Task directions
Identify all lines of the data containing the string "picture" and copy them.

++++

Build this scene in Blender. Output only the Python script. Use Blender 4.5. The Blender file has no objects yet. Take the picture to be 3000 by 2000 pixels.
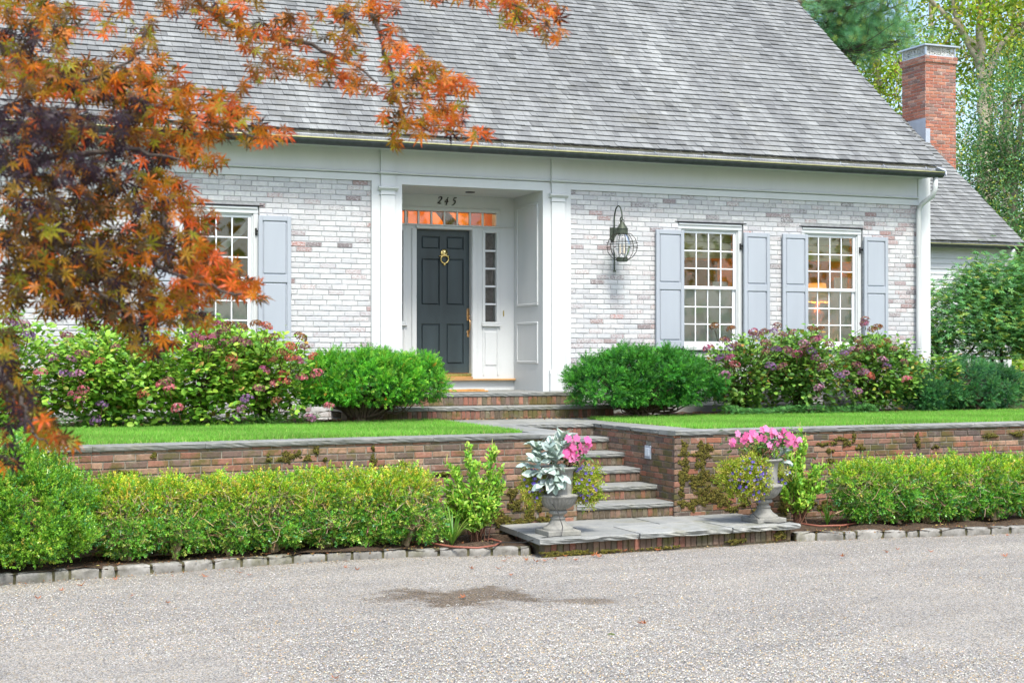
import bpy, math, random
import numpy as np
from mathutils import Vector
R=math.radians
random.seed(7); rng=np.random.default_rng(11)
SC=bpy.context.scene; COL=SC.collection
# ---------------------------------------------------------------- camera
ZC=1.966; FPX=4335.0; YAW=21.87; PITCH=0.4626
cam=bpy.data.cameras.new('camera'); camo=bpy.data.objects.new('camera',cam); COL.objects.link(camo)
camo.location=(0,0,ZC); camo.rotation_euler=(R(90+PITCH),0,R(-YAW))
cam.sensor_width=36; cam.lens=36*FPX/3000; cam.clip_start=.05; cam.clip_end=2000
cam.dof.use_dof=True; cam.dof.focus_distance=18.0; cam.dof.aperture_fstop=6.8
SC.camera=camo
# ---------------------------------------------------------------- light
w=bpy.data.worlds.new('World'); SC.world=w; w.use_nodes=True
nt=w.node_tree; bg=nt.nodes['Background']; sky=nt.nodes.new('ShaderNodeTexSky'); sky.sky_type='NISHITA'
SUN_EL,SUN_AZ=56,-174     # azimuth measured clockwise from +Y (sun behind the camera, to the left)
sky.sun_disc=False; sky.sun_elevation=R(SUN_EL); sky.sun_rotation=R(SUN_AZ); sky.air_density=1.0; sky.dust_density=2.5; sky.ozone_density=1.0
nt.links.new(sky.outputs[0],bg.inputs[0]); bg.inputs[1].default_value=0.135
sun=bpy.data.lights.new('sun','SUN'); suno=bpy.data.objects.new('sun',sun); COL.objects.link(suno)
sun.energy=2.0; sun.angle=R(12); sun.color=(1,.955,.88)
suno.rotation_euler=(R(90-SUN_EL),0,R(180-SUN_AZ)); suno.location=(0,-10,20)
SC.view_settings.view_transform='Standard'; SC.view_settings.look='None'; SC.view_settings.gamma=1; SC.view_settings.exposure=1.33
SC.render.use_motion_blur=False
try:
    SC.cycles.max_bounces=8; SC.cycles.transparent_max_bounces=16; SC.cycles.sample_clamp_indirect=4
except Exception: pass
# ---------------------------------------------------------------- picture measurements -> points in space
_a,_p=R(YAW),R(PITCH)
_F=np.array([math.sin(_a)*math.cos(_p),math.cos(_a)*math.cos(_p),math.sin(_p)]); _R=np.array([math.cos(_a),-math.sin(_a),0.]); _U=np.cross(_R,_F)
def ray(x,y): return _F+(x-1500)/FPX*_R+(1000-y)/FPX*_U
def atY(x,y,Y): r=ray(x,y); return np.array([0,0,ZC])+r*(Y/r[1])
def atZ(x,y,Z): r=ray(x,y); return np.array([0,0,ZC])+r*((Z-ZC)/r[2])
def atD(x,y,D): return np.array([0,0,ZC])+ray(x,y)*D
# ---------------------------------------------------------------- object helpers
def tag(o,label=None,cat=None,group=None,kind=None):
    if label: o['label']=label
    if cat: o['category']=cat
    if group: o['group']=group
    if kind: o['kind']=kind
    return o
def thing(name,label,cat,loc=(0,0,0),group=None):
    o=bpy.data.objects.new(name,None); COL.objects.link(o); o.location=loc; o.empty_display_size=.2
    return tag(o,label,cat,group)
def rootloc(p):
    v=np.zeros(3)
    while p is not None: v=v+np.array(p.location); p=p.parent
    return v
class MB:
    def __init__(s): s.V=[];s.F={};s.C=[];s.n=0
    def add(s,V,F,col=(1,1,1)):
        V=np.asarray(V,float).reshape(-1,3); s.V.append(V)
        c=np.asarray(col,float)
        s.C.append(np.broadcast_to(c,(len(V),3)) if c.ndim==1 else c)
        if isinstance(F,np.ndarray):
            s.F.setdefault(F.shape[1],[]).append(F+s.n)
        else:
            for f in F: s.F.setdefault(len(f),[]).append(np.array([f])+s.n)
        s.n+=len(V); return s
    def box(s,a,b,col=(1,1,1)):
        x0,y0,z0=a;x1,y1,z1=b
        V=[(x0,y0,z0),(x1,y0,z0),(x1,y1,z0),(x0,y1,z0),(x0,y0,z1),(x1,y0,z1),(x1,y1,z1),(x0,y1,z1)]
        return s.add(V,np.array([(0,3,2,1),(4,5,6,7),(0,1,5,4),(1,2,6,5),(2,3,7,6),(3,0,4,7)]),col)
    def bbox(s,a,b,r=.004,col=(1,1,1)):
        """box with bevelled edges"""
        a=np.array(a,float);b=np.array(b,float);r=min(r,*( (b-a)*.45)); V=[];ids={}
        for i in range(8):
            c=np.array([(i>>k)&1 for k in range(3)])
            for ax in range(3):
                p=np.where(c,b,a).astype(float); 
                for k in range(3):
                    if k!=ax: p[k]+= -r if c[k] else r
                ids[(i,ax)]=len(V); V.append(p)
        F=[]
        for ax in range(3):
            o=[k for k in range(3) if k!=ax]
            for sd in (0,1):
                q=[]
                for u,v in ((0,0),(1,0),(1,1),(0,1)):
                    i=(sd<<ax)|(u<<o[0])|(v<<o[1]); q.append(ids[(i,ax)])
                F.append(q)
        for ax in range(3):
            o=[k for k in range(3) if k!=ax]
            for u in (0,1):
                for v in (0,1):
                    i=(u<<o[0])|(v<<o[1]); j=i|(1<<ax)
                    F.append([ids[(i,o[0])],ids[(i,o[1])],ids[(j,o[1])],ids[(j,o[0])]])
        for i in range(8): F.append([ids[(i,0)],ids[(i,1)],ids[(i,2)]])
        return s.add(V,F,col)
    def prism(s,poly,h0,h1,axis=2,col=(1,1,1)):
        """poly: 2-D outline in the other two axes, extruded along axis"""
        n=len(poly); o=[k for k in range(3) if k!=axis]; V=np.zeros((2*n,3))
        for j,h in enumerate((h0,h1)):
            for i,(u,v) in enumerate(poly): V[j*n+i,o[0]]=u;V[j*n+i,o[1]]=v;V[j*n+i,axis]=h
        F=[list(range(n))[::-1],list(range(n,2*n))]+[[i,(i+1)%n,n+(i+1)%n,n+i] for i in range(n)]
        return s.add(V,F,col)
    def lathe(s,prof,c=(0,0,0),n=32,flute=None,col=(1,1,1)):
        V=[];c=np.array(c)
        for k,(r,z) in enumerate(prof):
            for i in range(n):
                t=2*math.pi*i/n; rr=r
                if flute and flute[0]<=k<=flute[1]: rr=r*(1-flute[3]*abs(math.cos(flute[2]*t/2))**3*math.sin(math.pi*(k-flute[0])/(flute[1]-flute[0]))**.5)
                V.append(c+(rr*math.cos(t),rr*math.sin(t),z))
        F=[(k*n+i,k*n+(i+1)%n,(k+1)*n+(i+1)%n,(k+1)*n+i) for k in range(len(prof)-1) for i in range(n)]
        s.add(V,np.array(F),col)
        return s
    def tube(s,pts,rad,n=6,col=(1,1,1),cap=True):
        pts=np.asarray(pts,float); m=len(pts); rad=np.broadcast_to(rad,(m,)) if np.ndim(rad)==0 else np.asarray(rad)
        T=np.gradient(pts,axis=0); T/=np.linalg.norm(T,axis=1)[:,None]+1e-9
        up=np.array([0,0,1.]) if abs(T[0][2])<.9 else np.array([1.,0,0]); A=np.cross(T[0],up);A/=np.linalg.norm(A)
        V=[]
        for i in range(m):
            A=A-T[i]*(A@T[i]); A/=np.linalg.norm(A)+1e-9; B=np.cross(T[i],A)
            for k in range(n):
                t=2*math.pi*k/n; V.append(pts[i]+rad[i]*(math.cos(t)*A+math.sin(t)*B))
        F=[(i*n+k,i*n+(k+1)%n,(i+1)*n+(k+1)%n,(i+1)*n+k) for i in range(m-1) for k in range(n)]
        if cap: 
            s.add(V,[list(range(n))[::-1],list(range((m-1)*n,m*n))],col); s.n-=0
            base=s.n-len(V); s.F.setdefault(4,[]).append(np.array(F)+base)
        else: s.add(V,np.array(F),col)
        return s
    def build(s,name,mat,parent=None,smooth=False,label=None):
        me=bpy.data.meshes.new(name); V=np.concatenate(s.V) if s.V else np.zeros((0,3)); C=np.concatenate(s.C)
        off=rootloc(parent); V=V-off
        lo=[];ls=[];st=0;
        for k in sorted(s.F):
            A=np.concatenate(s.F[k]); lo.append(A.reshape(-1)); ls.append(st+np.arange(len(A))*k); st+=A.size
        lo=np.concatenate(lo);ls=np.concatenate(ls)
        me.vertices.add(len(V)); me.vertices.foreach_set('co',V.astype(np.float32).ravel())
        me.loops.add(len(lo)); me.loops.foreach_set('vertex_index',lo.astype(np.int32))
        me.polygons.add(len(ls)); me.polygons.foreach_set('loop_start',ls.astype(np.int32))
        me.update(calc_edges=True)
        me.polygons.foreach_set('use_smooth',np.full(len(ls),bool(smooth)))
        at=me.color_attributes.new('col','FLOAT_COLOR','POINT')
        at.data.foreach_set('color',np.concatenate([C,np.ones((len(C),1))],1).astype(np.float32).ravel())
        me.materials.append(mat)
        o=bpy.data.objects.new(name,me); COL.objects.link(o)
        if parent is not None: o.parent=parent
        if label: o['label']=label
        return o
def scatter(mb,tV,tF,pos,rot,scl,col,tcol=None):
    """copy template geometry tV,tF to every pos with rotation matrices rot (N,3,3)"""
    N=len(pos);m=len(tV)
    if N==0: return
    scl=np.asarray(scl)
    S=tV[None]*(scl[:,None,None] if scl.ndim==1 else scl[:,None,:])
    V=np.einsum('nij,nmj->nmi',rot,S)+pos[:,None,:]
    F=(tF[None]+(np.arange(N)*m)[:,None,None]).reshape(-1,tF.shape[1])
    C=np.repeat(np.asarray(col)[:,None,:],m,1)
    if tcol is not None: C=C*tcol[None]
    mb.add(V.reshape(-1,3),F,C.reshape(-1,3))
def frames(fwd,up=None,roll=None):
    """columns: x=fwd, y=side, z=normal"""
    f=fwd/(np.linalg.norm(fwd,axis=1)[:,None]+1e-9)
    if up is None: up=rng.normal(size=f.shape)
    u=up-f*np.sum(f*up,1)[:,None]; u/=np.linalg.norm(u,axis=1)[:,None]+1e-9
    sd=np.cross(u,f)
    return np.stack([f,sd,u],2)
def rnd(n,s=1.): return rng.normal(size=(n,3))*s
def cols(n,*base,var=.12,w=None):
    b=np.array(base)[rng.choice(len(base),n,p=w)]
    return np.clip(b*(1+rng.normal(size=(n,1))*var+rng.normal(size=(n,3))*var*.35),.003,1)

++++

Answer to the problem
Build this scene in Blender. Output only the Python script. Use Blender 4.5. The Blender file has no objects yet. Take the picture to be 3000 by 2000 pixels.
# ---------------------------------------------------------------- picture measurements -> points in space